Thus, my friends, we know what is the new life that is to be like the resurrection life of the Lord. A previous life must die; the apostle calls it the body of sin, the law of sin in our members, and this needs no lengthened discussion. We all know and feel that this life, which Scripture calls a being dead in sins, pleasant and splendid as may be the form it often assumes, is yet nothing but what the mortal body of the Savior also was, an expression and evidence of the power of death, because even the fairest and strongest presentation of this kind lacks the element of being imperishable. Thus with the mortal body of the Savior, and thus also with the natural life of man, which is as yet not a life from God.
And this our old man must die a violent death in the name of the law, such as the Savior died, not without severe suffering and painful wounds. For if the body of sin dies out in a man of itself, through satiety of earthly things, and because no excitement can any longer affect his exhausted powers, that is a death from which we see no new life proceed.
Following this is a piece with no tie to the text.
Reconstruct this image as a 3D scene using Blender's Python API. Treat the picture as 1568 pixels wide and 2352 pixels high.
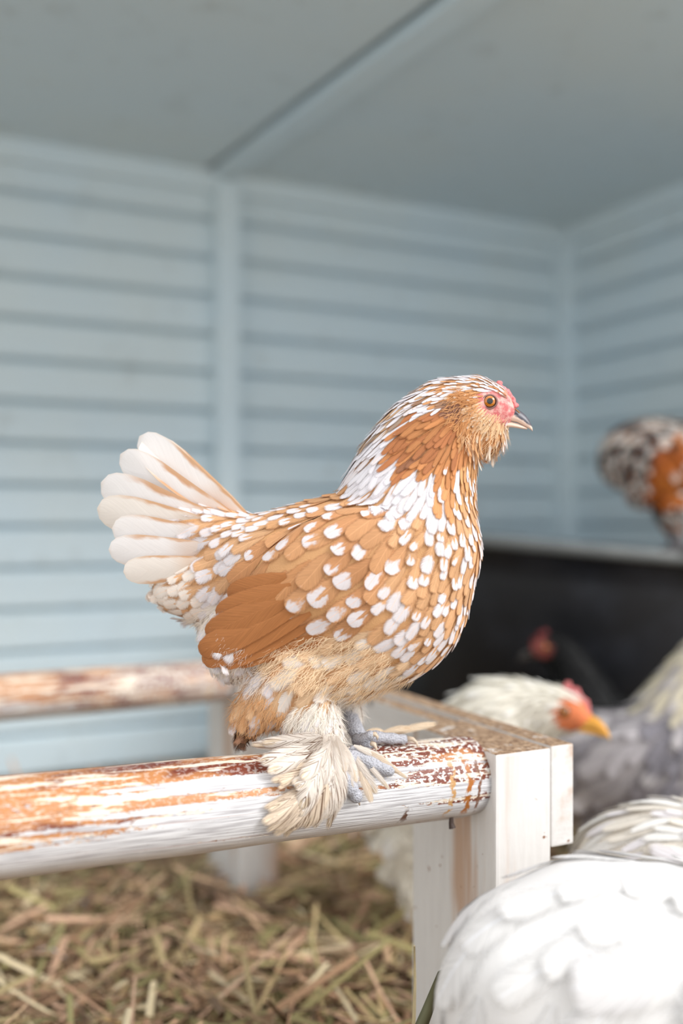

The power of sin must be slain in a man by violence; a man must go through the torture of self-knowledge, showing him the contrast between his wretched condition and the higher life to which he is called; he must hear the cry, and accept it as an irrevocable sentence; that an end is to be put to this life; he must groan and almost sink under the preparations for the execution of that sentence; all his accustomed habits of life must cease; he must be conscious of the wish that he were safely through it all, and it were at an end.
And when he has yielded up the old life to a welcome death, and the old man is crucified with Christ, then the world, which knows nothing better than that previous life, if it only goes on well and easily, uses all kinds of efforts to hinder the rising up of the new life, some of them well-meaning, others self-interested and therefore hostile. Some, with good intentions, like those friends of the Savior, consult together, and try all in their power, keeping away all extraneous influences, to preserve at least the appearance of their friend from being defaced, and tho no joyful movement can ever again be awakened, to preserve the form of the old life. Others, seeking their own interest and pleasure in a way by which they almost certainly accuse themselves, try to prevent an abuse being practised in this state of things, and also to guard against the gay, merry life which they lead, and into which they like so much to lead others, being brought into contempt by a question of a new life arising after this dying off of the old man, when, as they think, there is really nothing else and nothing better here on earth and when it is a vain pretense for some to assert that they know this new life, and a mischievous delusion for others to attempt attaining it. Therefore wherever they perceive such a state of things, they have their spies to watch against every deception that might be practised about such a new life, or at least at once to discover and publish what kind of delusions prevail in connection with it.